## RECORDED INFORMATION
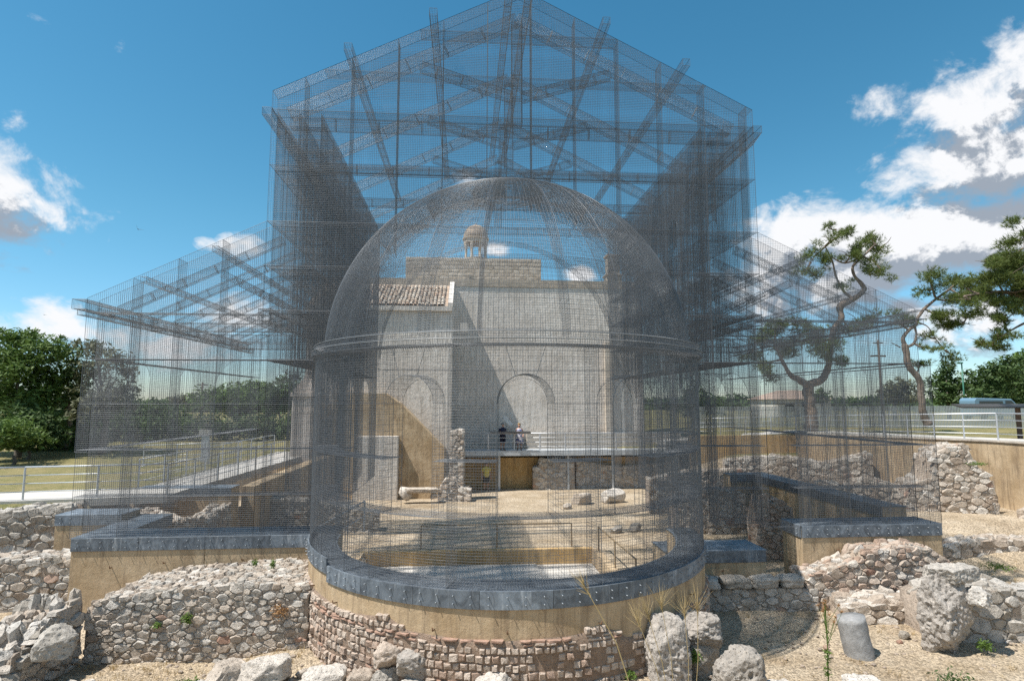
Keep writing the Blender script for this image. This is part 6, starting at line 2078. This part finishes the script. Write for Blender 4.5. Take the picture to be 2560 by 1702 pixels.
def thistle(label, root, h, nheads, spread=.25):
    th = empty('thistle', root, label, 'plant', 'tall dry thistles')
    st, hd = MB(), MB()
    root = Vector(root); top = root + Vector((.03, 0, h))
    st.tube([root, root + Vector((.02, 0, h * .5)), top], [.012, .009, .005], 6)
    lv = []
    for k in range(nheads):
        f = random.uniform(.45, .95); b = root + (top - root) * f
        a = random.uniform(0, 6.28); e = b + Vector((math.cos(a) * spread * random.random(), math.sin(a) * spread * random.random(), h * (1 - f) * random.uniform(.5, 1.1) + .05))
        st.tube([b, (b + e) / 2 + Vector((0, 0, -.02)), e], [.005, .004, .003], 5)
        for _ in range(16):
            d = Vector((random.gauss(0, 1), random.gauss(0, 1), random.gauss(.5, .8))).normalized()
            hd.tube([e, e + d * random.uniform(.03, .055)], [.008, .001], 4, False)
    for k in range(14):
        b = root + (top - root) * random.uniform(.1, .7); lv.append((tuple(b), (.07, .07, .03)))
    link('stem', st.mesh(), th, M['grass']); link('flower_head', hd.mesh(), th, M['thistle'])
    V, F = leaf_cloud(lv, 1200, .016, 3.0); link('leaf', npmesh(V, F), th, M['grass'])


thistle('tall thistle with rusty flower heads before the gravel', (6.4, 10.4, -.1), 1.5, 14, .3)
thistle('thin dry plant at the lower right corner', (11.3, 9.6, -.1), .9, 6, .15)
weed('dark green shrub at the lower edge right of the thistle', (8.3, 9.75, .1), 420, .4, .36, 'leaf_dark')

# withered grass tufts on the gravel and along the wall feet
sp_ = []
for k in range(700):
    x, y = random.uniform(4.4, 19), random.uniform(9.9, 17)
    if math.hypot(x - AX, y - AY) < 4.9 or (x < 12.8 and y > 14): continue
    if random.random() > .35 + .65 * (mnoise.noise(Vector((x * .5, y * .5, 2))) > .05): continue
    sp_.append((x, y, gz(x, y)))
for k in range(120):
    x, y = random.uniform(-8, -3), random.uniform(11.6, 12.9); sp_.append((x, y, gz(x, y)))
o = link('withered_grass', blades(sp_, 9, .09, .07, .004, 1.1), None, M['straw']); tag(o, 'withered grass sprinkled over the gravel', 'grass', None, 'stuff')
# pebbles and chips strewn over the dig
V, F, b = [], [], 0
src = variants('small', 'stone')[:6]
arrs = []
for me in src:
    a = np.zeros(len(me.vertices) * 3); me.vertices.foreach_get('co', a)
    f = np.zeros(len(me.polygons) * 3, np.int32); me.polygons.foreach_get('vertices', f)
    arrs.append((a.reshape(-1, 3), f.reshape(-1, 3)))
for k in range(1500):
    if random.random() < .6: x, y = random.uniform(4.5, 16), random.uniform(9.8, 14.5)
    else: x, y = random.uniform(-8, 4.5), random.uniform(9.6, 13)
    if math.hypot(x - AX, y - AY) < 4.8: continue
    s = .012 + .04 * random.random() ** 3
    a, f = arrs[k % 6]
    V.append(a * [s, s * .9, s * .6] + [x, y, gz(x, y) + s * .2]); F.append(f + b); b += len(a)
pb = link('pebbles', npmesh(np.concatenate(V), np.concatenate(F), 'pebbles', True), None, M['stone']); tag(pb, 'loose pebbles strewn over the gravel', 'pebbles', None, 'stuff')
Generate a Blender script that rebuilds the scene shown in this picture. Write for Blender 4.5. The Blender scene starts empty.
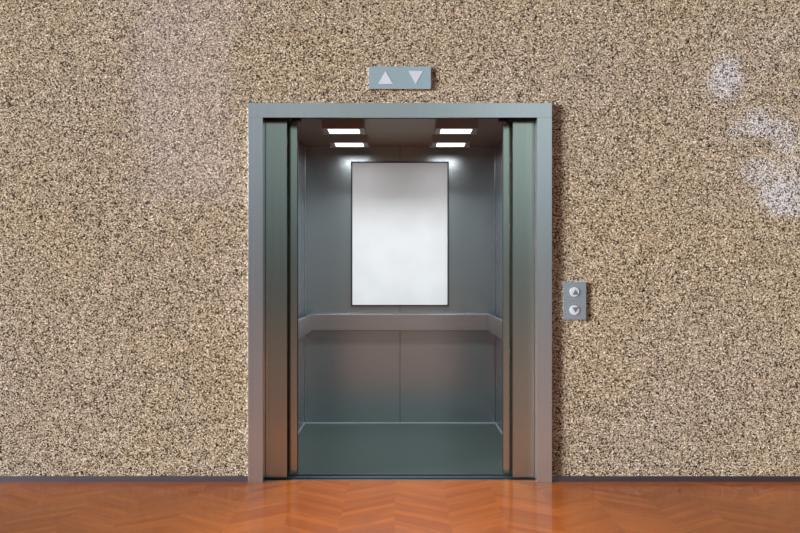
import bpy, bmesh, math
from mathutils import Vector
C = bpy.context.scene.collection
D, S, H = 4.5, 170.0, 1.218        # camera distance to the lobby wall, pixels per metre there, eye height

def at(px, py, y=0.0):             # photo pixel -> world point on the plane at depth y (used only to measure)
    r = D / (D + y)
    return (px - 400) / (S * r), H - (py - 274) / (S * r)

# ---------------------------------------------------------------- mesh helpers
def box(bm, x0, x1, y0, y1, z0, z1):
    if x0 > x1: x0, x1 = x1, x0
    if y0 > y1: y0, y1 = y1, y0
    if z0 > z1: z0, z1 = z1, z0
    vs = [bm.verts.new(p) for p in ((x0,y0,z0),(x1,y0,z0),(x1,y1,z0),(x0,y1,z0),(x0,y0,z1),(x1,y0,z1),(x1,y1,z1),(x0,y1,z1))]
    for f in ((3,2,1,0),(4,5,6,7),(0,1,5,4),(1,2,6,5),(2,3,7,6),(3,0,4,7)):
        bm.faces.new([vs[i] for i in f])

def prism(bm, pts, y0, y1):        # polygon in x/z, extruded along y
    a = [bm.verts.new((p[0], y0, p[1])) for p in pts]
    b = [bm.verts.new((p[0], y1, p[1])) for p in pts]
    n = len(pts)
    bm.faces.new(a); bm.faces.new(b[::-1])
    for i in range(n):
        bm.faces.new((a[i], b[i], b[(i+1) % n], a[(i+1) % n]))

def prism_z(bm, pts, z0, z1):      # polygon in x/y, extruded along z
    a = [bm.verts.new((p[0], p[1], z0)) for p in pts]
    b = [bm.verts.new((p[0], p[1], z1)) for p in pts]
    n = len(pts)
    bm.faces.new(a[::-1]); bm.faces.new(b)
    for i in range(n):
        bm.faces.new((a[i], a[(i+1) % n], b[(i+1) % n], b[i]))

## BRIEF
Exactly reproduce the run of lines from the start of the listing through the line with "weed('dark green shrub", inclusive; pictures are not copied.

## THE SOLUTION
Keep writing the Blender script for this image. This is part 6, starting at line 2078. This part finishes the script. Write for Blender 4.5. Take the picture to be 2560 by 1702 pixels.
def thistle(label, root, h, nheads, spread=.25):
    th = empty('thistle', root, label, 'plant', 'tall dry thistles')
    st, hd = MB(), MB()
    root = Vector(root); top = root + Vector((.03, 0, h))
    st.tube([root, root + Vector((.02, 0, h * .5)), top], [.012, .009, .005], 6)
    lv = []
    for k in range(nheads):
        f = random.uniform(.45, .95); b = root + (top - root) * f
        a = random.uniform(0, 6.28); e = b + Vector((math.cos(a) * spread * random.random(), math.sin(a) * spread * random.random(), h * (1 - f) * random.uniform(.5, 1.1) + .05))
        st.tube([b, (b + e) / 2 + Vector((0, 0, -.02)), e], [.005, .004, .003], 5)
        for _ in range(16):
            d = Vector((random.gauss(0, 1), random.gauss(0, 1), random.gauss(.5, .8))).normalized()
            hd.tube([e, e + d * random.uniform(.03, .055)], [.008, .001], 4, False)
    for k in range(14):
        b = root + (top - root) * random.uniform(.1, .7); lv.append((tuple(b), (.07, .07, .03)))
    link('stem', st.mesh(), th, M['grass']); link('flower_head', hd.mesh(), th, M['thistle'])
    V, F = leaf_cloud(lv, 1200, .016, 3.0); link('leaf', npmesh(V, F), th, M['grass'])


thistle('tall thistle with rusty flower heads before the gravel', (6.4, 10.4, -.1), 1.5, 14, .3)
thistle('thin dry plant at the lower right corner', (11.3, 9.6, -.1), .9, 6, .15)
weed('dark green shrub at the lower edge right of the thistle', (8.3, 9.75, .1), 420, .4, .36, 'leaf_dark')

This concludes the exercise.